‘They saw this as a life-and-death struggle’: Hong Kong protests author on the moment he grasped the desperation of 2019 anti-extradition demonstrators
- Lawyer Antony Dapiran, who has written a book about the 2019 protests in Hong Kong, reflects on the events of July 1, when demonstrators broke into Legco
- He says the city’s government and Beijing are alienating the youth and middle class, and asks: ‘What is the future of Hong Kong, treating them like the enemy?’
When Antony Dapiran’s City of Protest: A Recent History of Dissent in Hong Kong was published in 2017, chronicling the pro-democracy “umbrella movement”, little did he know that two years later he would write a second book, about the months-long anti-government protests that erupted in 2019 and further divided the community.
The opening pages of City on Fire: The Fight for Hong Kong, published on April 9, lyrically describe how tear gas canisters fly through the air with “feathery tails of smoke”, though the vapour stings the eyes like chilli pepper.
Dapiran, 45, a corporate lawyer, spent much time observing tear gas being used against the protesters in the latter part of 2019.
“Did I need to be there week after week when I could have watched it from home?
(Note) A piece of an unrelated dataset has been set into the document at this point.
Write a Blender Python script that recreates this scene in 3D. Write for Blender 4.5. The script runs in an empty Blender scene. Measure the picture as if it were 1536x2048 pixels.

I felt I wanted to be there, to see it for myself. It was probably good for my health, running up and down the streets every weekend,” he says with a laugh over the phone from his Hong Kong home, where he has been in quarantine since returning from Britain. “I had protection. I had a gas mask on.”
“I thought it would be similar to 2003, when half a million people protested against Article 23 and it was rescinded,” he says, referring to national security legislation the Hong Kong government tried to pass that year.